How FEMA arrives at that number:
$5.2 billion – Individual and household assistance
+
$4.2 billion – Public assistance
+
$6.7 billion – SBA loans
+
$14 billion – Flood insurance claims
=
$30.1 billion
That’s a lot of money. I am not complaining. But that $30.1 billion number doesn’t accurately portray the federal government’s investment in the Louisiana from those four programs.

The $14 billion in flood insurance claims is not exactly recovery assistance because the government is required to pay that whether there is a disaster or not, a topic I have covered before. It certainly helps, though. It would also help if the private insurance companies would pay up, too.

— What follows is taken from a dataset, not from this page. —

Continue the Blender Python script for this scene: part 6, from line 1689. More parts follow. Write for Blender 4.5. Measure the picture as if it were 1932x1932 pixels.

The $6.7 billion in SBA loans are assistance, but we have to pay those back – with interest (thankfully, low interest). And they might interfere with the assistance we don’t have to pay back:
Separately, the recovery authority unanimously asked the Small Business Administration on Monday to stop demanding that homeowners or small businesses pay off their SBA loans when they get other forms of federal storm relief.
Just to keep things in perspective, the amount of money coming from those four programs listed in FEMA’s press release that the federal government is not *required to pay* or that is not money that recipients *have to pay back* is $9.4 billion.

Once again, I am not complaining about totals. I am not saying they should be higher or lower. I only want to keep in perspective how much federal money we are receiving in our recovery and what those numbers mean.

In the case of the LRA, Congress allocated $7.5 billion for the Road Home program. That money is now in the state’s hands. The federal government can brag about that allocation. The state, however, can’t:
Kopplin said the program has received and processed 80,000 applications, and 20,000 appointments have been held — resulting in more than 1,700 awards averaging $68,000.

But only 22 checks have been received by residents to date.
Only 22 checks. And those checks don’t always go straight to the homeowner.

For homeowners who are rebuilding their houses, their LRA money is managed through “disbursement accounts” (word doc). The check only goes into the homeowner’s personal account if he or she has already spent his or her own money to make the repairs. If the homeowner is buying a new house, the homeowner receives the money at the time of closing – so it never really goes into the homeowner’s account but into the seller’s pocket.

My point: We are not swimming around in 100 dollar bills down here.